Flex faces difficult time for feuding with Huawei

By Shen Weiduo Source:Global Times Published: 2019/7/28 20:35:03

Possible loss of China market will deal the company a big blow

File photo: VCG

US original equipment manufacturer (OEM) Flex Ltd, once Huawei's major smartphone assembler, had to stop production in its Changsha factory in Central China's Hunan Province, after the Chinese telecom giant removed it from its supply chain, domestic news site thepaper.cn reported.

Flex's Zhuhai plant privately detained materials and equipment belonging to Huawei worth more than 700 million yuan ($102 million) for more than one month, a source told the Global Times previously.

Experts said following the alleged closure of its Changsha factory, Flex might face a difficult time in China as it could not fill the order gap left by Huawei. Other potential customers including Chinese phonemakers, Xiaomi, OPPO and Vivo, might also have concerns about giving it orders because of the Huawei issue.

Flex's Changsha Smart Manufacturing Industrial Park, which was mainly established as a production base for Huawei, has three phases.

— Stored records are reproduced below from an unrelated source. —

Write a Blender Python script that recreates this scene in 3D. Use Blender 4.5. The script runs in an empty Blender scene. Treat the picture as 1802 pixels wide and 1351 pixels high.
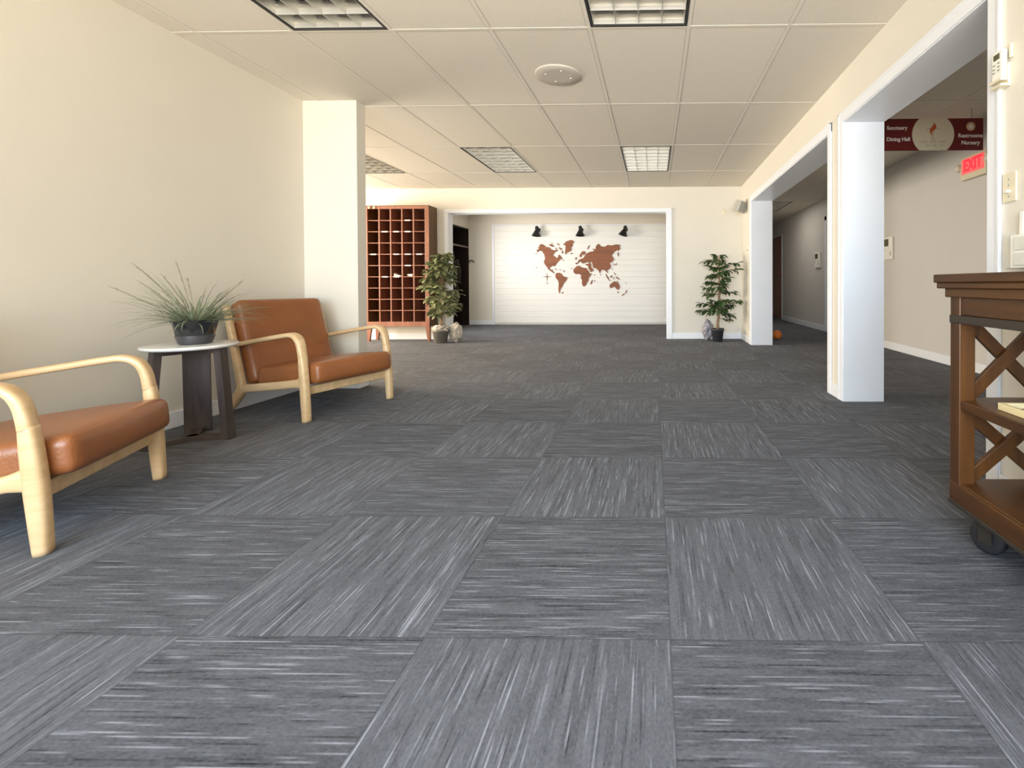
import bpy, bmesh, math, random
from mathutils import Vector, Matrix, noise

# ------------------------------------------------------------------ camera
scene = bpy.context.scene
COL = scene.collection
W_IMG, H_IMG = 1802, 1351
FPX, CX, CY = 829.636, 1137.28, 509.50
R = ((0.9998659, 0.0160063, -0.0034488),
     (-0.0160404, 0.9998203, -0.0101030),
     (0.0032864, 0.0101569, 0.9999430))
cam_data = bpy.data.cameras.new('camera')
cam_data.sensor_fit = 'HORIZONTAL'
cam_data.sensor_width = 36.0
cam_data.lens = FPX / W_IMG * 36.0
cam_data.shift_x = (W_IMG / 2 - CX) / W_IMG
cam_data.shift_y = (CY - H_IMG / 2) / W_IMG
cam_data.clip_start = 0.02
cam = bpy.data.objects.new('camera', cam_data)
COL.objects.link(cam)
cam.matrix_world = Matrix(((R[0][0], R[2][0], -R[1][0], 0.0),
                           (R[0][1], R[2][1], -R[1][1], 0.0),
                           (R[0][2], R[2][2], -R[1][2], 0.872),
                           (0, 0, 0, 1)))
scene.camera = cam

# ------------------------------------------------------------------ light and exposure
vs = scene.view_settings
vs.view_transform = 'Standard'
vs.look = 'None'
vs.gamma = 1.0
vs.use_curve_mapping = False
vs.exposure = -0.34
world = bpy.data.worlds.new('world')
scene.world = world
world.use_nodes = True
world.node_tree.nodes['Background'].inputs[0].default_value = (0.80, 0.88, 1.0, 1)
world.node_tree.nodes['Background'].inputs[1].default_value = 0.6


def area(name, loc, target, sx, sy, power, color, spread=180):
    ld = bpy.data.lights.new(name, 'AREA')
    ld.shape = 'RECTANGLE'
    ld.size, ld.size_y = sx, sy
    ld.energy = power
    ld.color = color
    ld.spread = math.radians(spread)
    o = bpy.data.objects.new(name, ld)
    COL.objects.link(o)
    o.location = loc
    d = Vector(target) - Vector(loc)
    o.rotation_euler = d.to_track_quat('-Z', 'Y').to_euler()
    return o


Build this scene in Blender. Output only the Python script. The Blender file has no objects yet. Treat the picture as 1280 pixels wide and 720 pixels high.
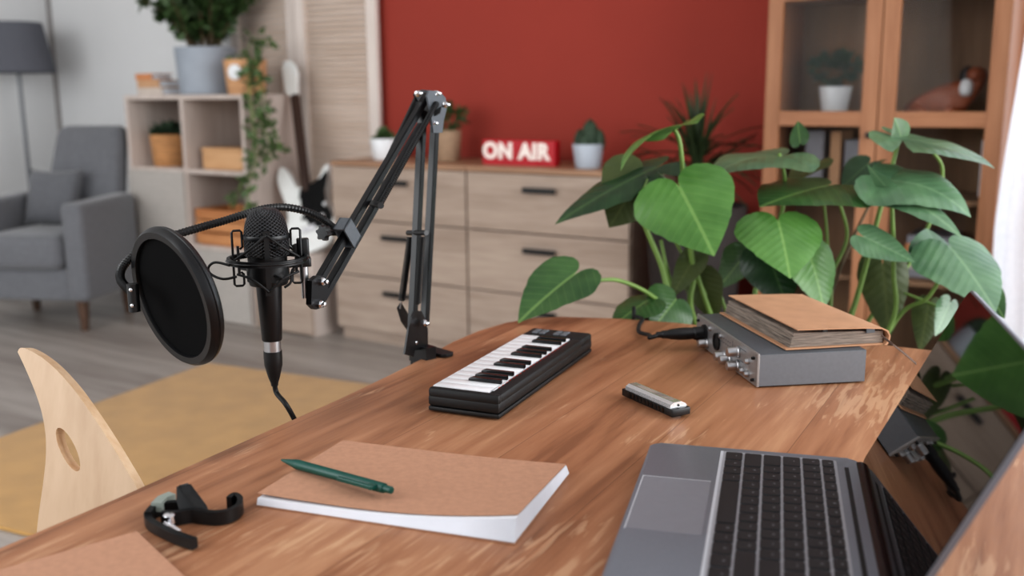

The first phase started operation on July 12, 2018, with daily production of 60,000 phones on average. The second stage started construction in October last year, and is now in the final stages. 

The second stage of the project has been taken over by China's major electric vehicle maker BYD, which will also produce smartphones for Huawei, according to media reports. The third stage has not started yet.

When searching on tianyancha.com, a Beijing-based query system for business information, the Global Times found that the registration location of BYD Changsha Co, which was established on June 11, is the same as the second stage of Flex's project.

When contacted by the Global Times on Sunday, BYD did not issue any denial and it declined to make further comment. 

Flex has not made a final call on whether it will totally retreat from Changsha, thepaper.cn reported.

Flex's Changsha project is targeted to achieve annual production worth 10 billion yuan and generate annual tax revenue of 150 million yuan.

Xiang Ligang, director-general of the Beijing-based Information Consumption Alliance, a telecom industry association, told the Global Times on Sunday that the mobile phone OEM industry does not have a high technology threshold. So if Flex is kicked out, others such as BYD and Foxconn will soon follow up.

A big heavyweight customer like Huawei is hard to find even in the global context, Fu Liang, a Beijing-based independent telecom expert, told the Global Times on Sunday, stressing that Flex is set to bear large losses.

According to a Reuters report, Huawei contributed nearly 2.5 billion yuan, or 5 percent of Flex's total revenue in the third quarter of 2018.

Flex privately detained materials and equipment belonging to Huawei worth more than 700 million yuan for more than one month after the Trump administration put the Chinese company on a blacklist in May, a source close to the matter told the Global Times previously.

After Huawei was placed on the US Entity List on May 16, which bars US companies from selling products and services to it without permission, Flex, a partner of Huawei for many years, halted its cooperation with the Chinese company in the global markets.

Responding to a question about a Global Times report on Flex's seizure of Huawei's equipment, an official of China's Ministry of Commerce said on Thursday that "China's unreliable entity list is in the process of being drawn up," without directly addressing the question.

"More Chinese companies would be reluctant to cooperate with Flex given the case of Huawei, as they would face both pressure from the public and concerns that Flex might 'detain' some of their materials in the future," Xiang said.

During the process of drawing up an unreliable entity list, US companies such as FedEx and Flex have already been shown to be "bad examples" of foreign companies in the China market, Xiang said.

When operating in China, a company must obey China's regulations and laws, instead of cooperating with US long-arm jurisdiction, experts said.

Fu said that if it's put on the unreliable list, a total retreat from the China market would be a big loss for Flex as a huge market as mature as China is hard to find. 

Established in 1969, Flex is the second-biggest OEM globally after Foxconn. Flex also has factories in Zhuhai and Shenzhen in South China's Guangdong Province, and Suzhou in East China's Jiangsu Province.